Moradora da segunda maior favela da cidade fala sobre as transformações na região desde os anos 1980
Arquivo Pessoal
Por: Glória Maria
Notícia
Publicado em 30.11.2023 | 13:50 | Alterado em 30.11.2023 | 15:36
Era uma manhã de chuva e frio, um “frio que doía os ossos”, quando Vanda Maria da Silva, 75, chegou a Paraisópolis, favela da zona sul de São Paulo. O lugar era cheio de ladeiras, com um barro avermelhado, muitas bananeiras e um córrego conhecido como Antonico, ainda limpo e com peixinhos.
“É um tempo que não volta mais, uma época mais tranquila na comunidade, com mais vegetação e espaço nas ruas para as crianças brincarem sem esse aglomerado de pessoas e casas”, afirma.
Em novembro, mês em que é marcado o Dia das Favelas, a Agência Mural publicou um especial sobre onde estão as comunidades da cidade e como elas se espalharam pela capital.
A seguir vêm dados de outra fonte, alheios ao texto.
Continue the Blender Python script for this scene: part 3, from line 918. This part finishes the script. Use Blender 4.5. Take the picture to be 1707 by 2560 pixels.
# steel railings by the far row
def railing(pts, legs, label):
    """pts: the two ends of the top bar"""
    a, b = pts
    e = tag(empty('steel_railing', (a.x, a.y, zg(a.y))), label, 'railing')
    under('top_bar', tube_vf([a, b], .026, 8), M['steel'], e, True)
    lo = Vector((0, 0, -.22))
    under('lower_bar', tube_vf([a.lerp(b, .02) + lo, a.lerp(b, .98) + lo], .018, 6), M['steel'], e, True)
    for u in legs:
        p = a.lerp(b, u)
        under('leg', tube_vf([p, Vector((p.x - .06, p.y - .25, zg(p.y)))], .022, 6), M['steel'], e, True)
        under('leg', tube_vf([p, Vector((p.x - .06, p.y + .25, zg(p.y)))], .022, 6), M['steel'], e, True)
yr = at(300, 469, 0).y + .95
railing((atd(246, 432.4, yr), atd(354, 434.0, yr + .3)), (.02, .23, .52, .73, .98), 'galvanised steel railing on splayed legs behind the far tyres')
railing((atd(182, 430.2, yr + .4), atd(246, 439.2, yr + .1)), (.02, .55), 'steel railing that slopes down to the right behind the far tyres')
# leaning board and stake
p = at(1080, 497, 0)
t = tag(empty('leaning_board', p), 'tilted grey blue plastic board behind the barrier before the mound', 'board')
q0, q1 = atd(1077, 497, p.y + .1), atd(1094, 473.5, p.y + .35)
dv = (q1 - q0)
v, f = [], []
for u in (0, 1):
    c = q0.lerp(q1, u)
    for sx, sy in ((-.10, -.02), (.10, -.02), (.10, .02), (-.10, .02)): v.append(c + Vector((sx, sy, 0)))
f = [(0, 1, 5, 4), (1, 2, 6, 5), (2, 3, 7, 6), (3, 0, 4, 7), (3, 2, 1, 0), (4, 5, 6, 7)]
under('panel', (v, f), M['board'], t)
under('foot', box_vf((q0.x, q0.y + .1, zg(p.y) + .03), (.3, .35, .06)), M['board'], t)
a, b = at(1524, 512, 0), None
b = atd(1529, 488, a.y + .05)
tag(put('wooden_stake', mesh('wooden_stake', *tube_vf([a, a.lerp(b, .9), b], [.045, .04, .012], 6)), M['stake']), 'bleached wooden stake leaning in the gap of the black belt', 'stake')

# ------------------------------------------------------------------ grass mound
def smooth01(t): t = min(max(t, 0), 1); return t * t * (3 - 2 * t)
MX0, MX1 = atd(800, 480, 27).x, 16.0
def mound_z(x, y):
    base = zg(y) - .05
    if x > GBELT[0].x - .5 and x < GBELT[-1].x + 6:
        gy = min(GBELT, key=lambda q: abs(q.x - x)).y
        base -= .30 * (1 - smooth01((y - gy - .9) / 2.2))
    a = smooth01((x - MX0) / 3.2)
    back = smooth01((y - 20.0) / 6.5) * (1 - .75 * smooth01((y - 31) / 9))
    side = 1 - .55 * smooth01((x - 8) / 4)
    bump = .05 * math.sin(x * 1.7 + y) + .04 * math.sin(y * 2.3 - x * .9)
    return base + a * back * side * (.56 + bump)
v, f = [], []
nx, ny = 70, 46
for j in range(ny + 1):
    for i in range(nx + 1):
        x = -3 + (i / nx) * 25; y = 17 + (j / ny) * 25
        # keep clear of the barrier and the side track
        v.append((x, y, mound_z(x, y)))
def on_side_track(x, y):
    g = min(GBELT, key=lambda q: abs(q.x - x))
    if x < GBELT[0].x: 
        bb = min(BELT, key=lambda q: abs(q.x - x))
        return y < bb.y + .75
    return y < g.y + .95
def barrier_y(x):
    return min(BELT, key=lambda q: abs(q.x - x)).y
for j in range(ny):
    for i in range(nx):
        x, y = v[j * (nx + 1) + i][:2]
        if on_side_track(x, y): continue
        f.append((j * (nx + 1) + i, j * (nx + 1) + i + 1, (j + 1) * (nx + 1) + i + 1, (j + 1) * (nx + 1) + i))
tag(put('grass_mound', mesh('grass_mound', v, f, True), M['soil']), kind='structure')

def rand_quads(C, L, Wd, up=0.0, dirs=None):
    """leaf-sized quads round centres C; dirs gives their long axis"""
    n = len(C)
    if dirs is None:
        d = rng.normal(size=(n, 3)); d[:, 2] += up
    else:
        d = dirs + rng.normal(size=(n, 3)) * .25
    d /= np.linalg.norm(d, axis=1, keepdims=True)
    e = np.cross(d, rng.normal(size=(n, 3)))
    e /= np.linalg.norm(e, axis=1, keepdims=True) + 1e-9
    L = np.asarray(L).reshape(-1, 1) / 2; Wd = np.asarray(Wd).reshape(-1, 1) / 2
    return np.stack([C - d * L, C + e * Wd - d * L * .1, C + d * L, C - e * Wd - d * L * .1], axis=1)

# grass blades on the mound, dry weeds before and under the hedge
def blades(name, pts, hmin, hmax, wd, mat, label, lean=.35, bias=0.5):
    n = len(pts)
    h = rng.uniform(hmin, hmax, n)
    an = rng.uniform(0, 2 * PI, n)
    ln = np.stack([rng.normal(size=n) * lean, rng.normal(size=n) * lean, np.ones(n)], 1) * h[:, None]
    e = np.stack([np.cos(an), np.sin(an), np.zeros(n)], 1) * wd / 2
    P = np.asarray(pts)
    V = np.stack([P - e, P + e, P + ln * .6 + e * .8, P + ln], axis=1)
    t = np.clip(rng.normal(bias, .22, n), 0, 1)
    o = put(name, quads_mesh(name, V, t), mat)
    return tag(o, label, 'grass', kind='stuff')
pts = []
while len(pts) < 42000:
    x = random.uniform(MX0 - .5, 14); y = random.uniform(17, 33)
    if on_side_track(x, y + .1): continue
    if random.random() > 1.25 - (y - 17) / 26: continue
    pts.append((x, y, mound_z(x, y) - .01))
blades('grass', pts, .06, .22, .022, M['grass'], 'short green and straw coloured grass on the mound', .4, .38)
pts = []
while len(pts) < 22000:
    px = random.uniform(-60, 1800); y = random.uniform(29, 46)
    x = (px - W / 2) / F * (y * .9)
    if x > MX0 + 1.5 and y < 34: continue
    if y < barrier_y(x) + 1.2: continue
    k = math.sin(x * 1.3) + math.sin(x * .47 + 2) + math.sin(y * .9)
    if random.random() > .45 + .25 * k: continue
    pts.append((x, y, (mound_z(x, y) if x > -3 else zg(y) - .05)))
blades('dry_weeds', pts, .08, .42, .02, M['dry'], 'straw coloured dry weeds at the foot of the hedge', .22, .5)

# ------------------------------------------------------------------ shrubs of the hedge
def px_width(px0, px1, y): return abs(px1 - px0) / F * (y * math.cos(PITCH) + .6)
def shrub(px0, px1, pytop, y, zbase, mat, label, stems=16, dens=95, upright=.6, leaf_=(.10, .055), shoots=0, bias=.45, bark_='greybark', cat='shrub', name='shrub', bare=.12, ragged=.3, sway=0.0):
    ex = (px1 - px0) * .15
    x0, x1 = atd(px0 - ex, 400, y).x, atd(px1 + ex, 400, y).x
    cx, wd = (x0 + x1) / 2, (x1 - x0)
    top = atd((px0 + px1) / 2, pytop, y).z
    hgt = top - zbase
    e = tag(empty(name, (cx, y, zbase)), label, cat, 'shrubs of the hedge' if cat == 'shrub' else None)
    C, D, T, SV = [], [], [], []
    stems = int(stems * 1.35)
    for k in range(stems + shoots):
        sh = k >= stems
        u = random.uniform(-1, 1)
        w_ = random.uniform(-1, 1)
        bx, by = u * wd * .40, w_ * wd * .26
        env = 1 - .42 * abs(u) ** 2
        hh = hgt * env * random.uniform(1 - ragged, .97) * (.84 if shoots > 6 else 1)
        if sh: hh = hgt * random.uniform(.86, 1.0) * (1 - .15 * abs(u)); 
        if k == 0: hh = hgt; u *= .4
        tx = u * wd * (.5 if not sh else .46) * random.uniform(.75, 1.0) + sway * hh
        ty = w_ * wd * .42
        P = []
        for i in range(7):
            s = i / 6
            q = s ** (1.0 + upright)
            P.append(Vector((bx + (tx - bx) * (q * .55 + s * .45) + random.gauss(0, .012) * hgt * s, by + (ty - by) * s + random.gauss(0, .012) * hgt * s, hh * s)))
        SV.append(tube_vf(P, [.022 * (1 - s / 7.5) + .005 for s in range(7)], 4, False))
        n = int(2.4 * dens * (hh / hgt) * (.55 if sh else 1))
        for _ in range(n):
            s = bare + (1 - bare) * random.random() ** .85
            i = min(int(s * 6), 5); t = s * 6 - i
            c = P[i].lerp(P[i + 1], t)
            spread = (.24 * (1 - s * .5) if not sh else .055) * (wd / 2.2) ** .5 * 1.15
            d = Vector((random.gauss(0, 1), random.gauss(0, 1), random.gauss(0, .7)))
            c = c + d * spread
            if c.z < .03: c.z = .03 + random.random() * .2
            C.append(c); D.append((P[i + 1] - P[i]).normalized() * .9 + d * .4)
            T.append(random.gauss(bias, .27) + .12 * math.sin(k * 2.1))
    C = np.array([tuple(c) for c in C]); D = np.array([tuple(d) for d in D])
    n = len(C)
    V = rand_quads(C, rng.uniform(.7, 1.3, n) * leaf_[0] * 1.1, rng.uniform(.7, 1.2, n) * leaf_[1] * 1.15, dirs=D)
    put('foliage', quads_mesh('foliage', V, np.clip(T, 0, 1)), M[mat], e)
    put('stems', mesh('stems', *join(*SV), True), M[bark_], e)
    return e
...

Nesta última parte, contamos a história de Vanda, que chegou a Paraisópolis antes do local se transformar na segunda maior favela da capital com mais de 100 mil habitantes.
Foi aos 29 anos, entre os anos de 1977 e 1978, que Vanda, natural de Recife (PE), chegou ao bairro com três filhas e dois filhos, a pedido do marido, Floro Lira. Ele havia vindo antes, pois conseguiu emprego em uma empresa de metalurgia e por ter dois irmãos na capital, um que morava em Paraisópolis e outro na Vila Joaniza – esse último também na zona sul.
Vanda só conseguiu encontrar uma semelhança entre Recife, a terra natal, e a chegada a Paraisópolis: a pobreza.
Ela comenta que os vizinhos também têm histórias semelhantes às dela. A maioria deles é nordestina ou nortista e saiu de suas cidades em busca de uma vida melhor em São Paulo.
‘É um retrato da comunidade, uma população com histórias semelhantes, que lutou para construir suas casas de alvenaria com muito esforço, trabalhando duro para criar suas famílias’
Vanda, moradora de Paraisópolis
A moradora recorda que, quando chegou, o local onde viveria se chamava rua Campinas e ela era uma das primeiras moradoras. Foi no ano de 1988 que passou a ser conhecida como Pasquale Gallupi, principal via que atravessa a comunidade de uma das entradas até a outra, proporcionando acesso às avenidas Hebe Camargo e Giovanni Gronchi.
Em um lote, ela e o marido construíram um barraco de dois cômodos, com cozinha e o quarto, onde foi se ajeitando com a família. A cozinha tinha um fogão, geladeira, armário e duas beliches onde as crianças dormiam. No outro cômodo, um quarto com uma cama de casal.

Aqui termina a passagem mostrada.